3. All of these books titled "Problems and Solutions on (subject): Major American Universities Ph.D. Qualifying Questions and Solutions" are invaluable tools for a physics graduate student, in my experience. For quantum mechanics in particular, solved problems often illustrate difficult concepts better than any explanatory paragraph in a text.

   Criticism: Sparse index and contents. You'll find yourself adding notes to pages in the book quite often.

   If you are a student in physics, I suggest that you get your hands on these books.




4. I'm glad to pursache this book of problems of quantum mechanics because it is a great variety of them from varios universitys. Thank you.

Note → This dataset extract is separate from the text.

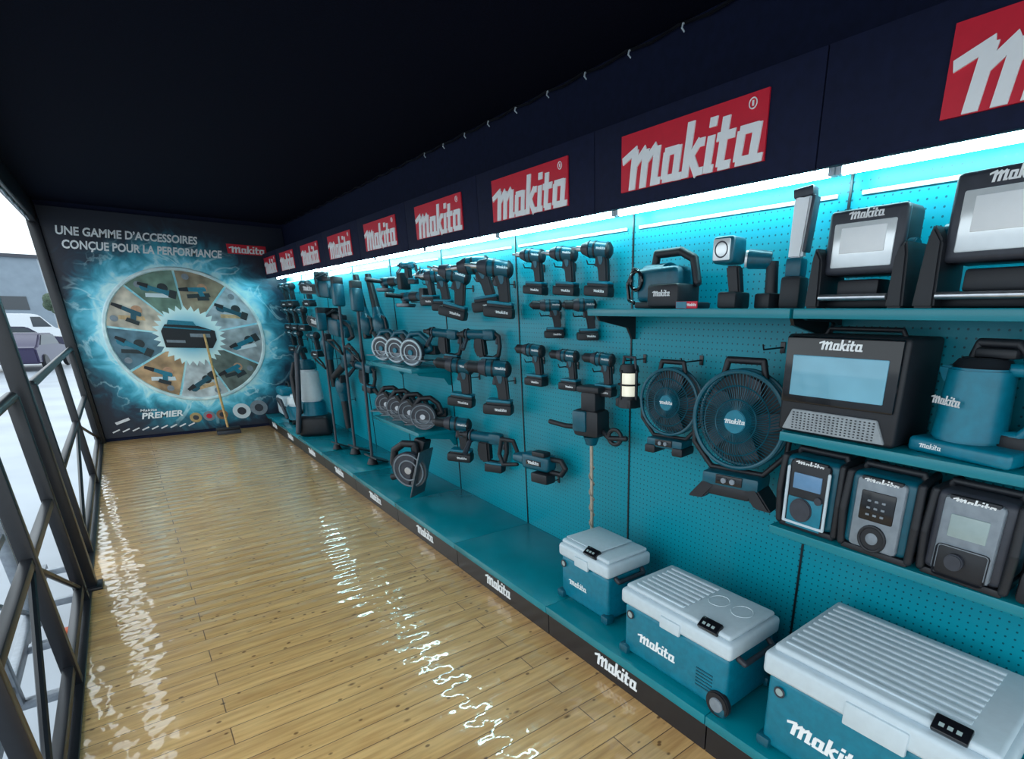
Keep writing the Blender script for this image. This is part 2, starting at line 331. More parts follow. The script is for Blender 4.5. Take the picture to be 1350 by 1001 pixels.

2 comments about Techniques and Applications of Path Integration (Dover Books on Physics).

1. The first line of chapter one reads, "The best place to find out about path integrals is in Feynman's paper." This is the paper "Space-time Approach to Non-relativistic Quantum Mechanics" (Rev. Mod. Phys. 20, p. 367 (1948)),
   which is included in "Selected Papers on Quantum Electrodynamics" edited by Julian Schwinger, also reprinted by Dover. So you may want to start there first.
   
   The current book has many short, readable chapters on various applications of path integration, each with copious references. The author's bias is toward non-QFT applications, which is fine as there are plenty of books on QFT.
   
   This Dover reprint includes a 60 page supplement with notes, errata, and further references.



2. The author collected many branches of modern physics abouut path integral.
   It included many references for advanced reading.
   Anyone wants to go into Feynman's path integral should read it.